The New Mexico school system is the first in the state to adopt one of PIQE’s programs, which have been helping parents learn how to foster a positive educational environment for their children at home and at school since 1987.
In the near future, U.S. Department of Education Secretary Arne Duncan will visit a Los Angeles parent graduation to spotlight the organization’s accomplishments, David Valladolid, PIQE’s president and CEO, told Education Week after returning from a trip last week to Washington, D.C.
Valladolid welcomes Duncan’s anticipated visit under any circumstances, but especially after California’s educational funding cutbacks have impacted the organization’s ability to deliver its programs, since they are often funded under a school’s Title I allocations. Grants from businesses and foundations have supported its work, too, as is the case in Fresno, Calif., where PIQE is seeking funding to work in 27 K-12 schools over the next five years.
In its signature nine-week program, PIQE creates partnerships between parents, students and educators to further students’ academic success, usually among low-income families unfamiliar with how to interact with schools, and how to help their children advance academically.
Various studies have been conducted to verify the organization’s impact, which has been felt in particular across a generation of Californians, since the Golden State is where the program began and where it has expanded to the fullest extent to date. On an anecdotal basis, program graduates have their own success stories to share.
One such story PIQE cites is that of the a family in Los Angeles. “With 11 children, the mother and father had a 2nd and 3rd grade education. The parents attended PIQE about 17 years ago. As of today, all their children have gone to college, six in the University of California system. Eight have come back to serve as teachers and other professionals in the community from which they were raised,” Valladolid said.
While Valladolid is quick to say that PIQE does not take credit for this accomplishment, he does believe that helping the Perez parents understand how to support their children in school laid the groundwork for some of this achievement.
When parents graduate at the end of the course, they receive a certificate at a ceremony often attended by their children and other relatives. Each class selects a parent to give a speech, and Valladolid says tears often flow, and not just among the families.
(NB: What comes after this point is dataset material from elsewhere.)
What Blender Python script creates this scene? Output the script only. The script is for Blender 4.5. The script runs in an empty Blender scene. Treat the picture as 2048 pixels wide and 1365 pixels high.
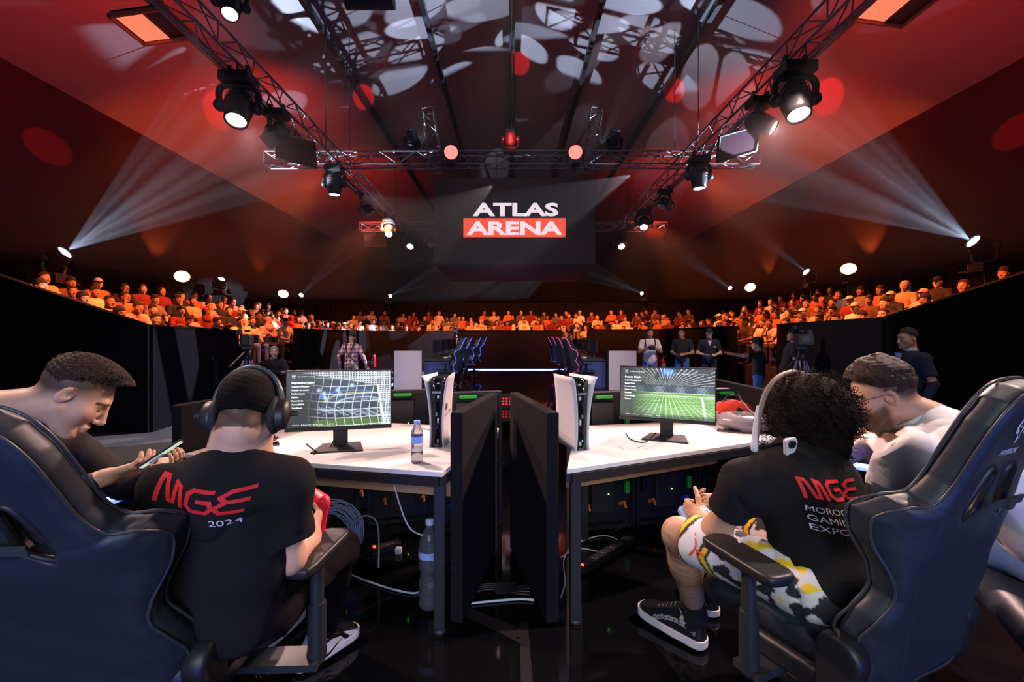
import bpy, bmesh, math, random
import numpy as np
from mathutils import Vector, Matrix, Euler
from mathutils.bvhtree import BVHTree
random.seed(7); rng = np.random.RandomState(7)
SC = bpy.context.scene; COL = SC.collection
# ------------------------------------------------------------------ camera, world, exposure
H, HOR, F = 1.36, 672.0, 910.0
cd = bpy.data.cameras.new('camera'); cam = bpy.data.objects.new('camera', cd); COL.objects.link(cam)
cam.location = (0, 0, H); cam.rotation_euler = (math.pi/2, 0, 0)
cd.sensor_width = 36; cd.lens = F*36/2048; cd.shift_y = -(682.5-HOR)/2048; cd.clip_start = .05; cd.clip_end = 200
SC.camera = cam
w = bpy.data.worlds.new('world'); SC.world = w; w.use_nodes = True
w.node_tree.nodes['Background'].inputs[0].default_value = (.010, .008, .013, 1)
w.node_tree.nodes['Background'].inputs[1].default_value = 1.0
SC.view_settings.view_transform = 'Standard'; SC.view_settings.look = 'None'
SC.view_settings.exposure = 0.0; SC.view_settings.gamma = 1; SC.view_settings.use_curve_mapping = False
cy = SC.cycles
cy.use_denoising = True; cy.max_bounces = 5; cy.diffuse_bounces = 2; cy.glossy_bounces = 3
cy.transmission_bounces = 6; cy.transparent_max_bounces = 10; cy.volume_bounces = 0
cy.sample_clamp_indirect = 3; cy.caustics_reflective = False; cy.caustics_refractive = False
cy.use_adaptive_sampling = True; cy.adaptive_threshold = .05

def P(px, py, Y): return Vector(((px-1024)/F*Y, Y, H-(py-HOR)/F*Y))
def V(*a): return Vector(a)
R_ = math.radians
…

“One superintendent broke down telling the story of a farm worker who got up and summarized his feelings this way: ‘I learned from PIQE that I am the architect of my children’s future, and I must decide which bus my children get on—the one to the fields or the one to the university. I declare that my children will be on the bus to the university,’” Valladolid recalled.
PIQE classes are taught in 16 languages. Besides its bedrock parent education curriculum, the organization has created six additional programs to serve parents and students.
In Las Cruces, Valladolid kicked off the parent engagement program by presenting to an assemblage of educators and movers and shakers in the community. Best practices from PIQE were incorporated into a program Las Cruces now calls the Institute for Parent Engagement. Of the 180 graduates, at least 50 percent came to every class, and they were required to attend at least four classes to receive a certificate, said Olga Hawkins, the program’s coordinator.
Besides learning about various tests like the SAT and ACT, how to calculate a GPA, and how to support their children’s education at home, the parents learned “how important it is for them to become partners with the schools, how not to be afraid of talking to teachers and counselors, how to be proactive, not reactive,” Hawkins explained.
Not everyone who participated was low income, she noted. Some had their master’s degrees, but still felt they took away information they did not know about education today in public schools, and how to support their children’s academic success.
After the success of the pilot this year, the Las Cruces program will expand to elementary schools and more middle and high schools, she said.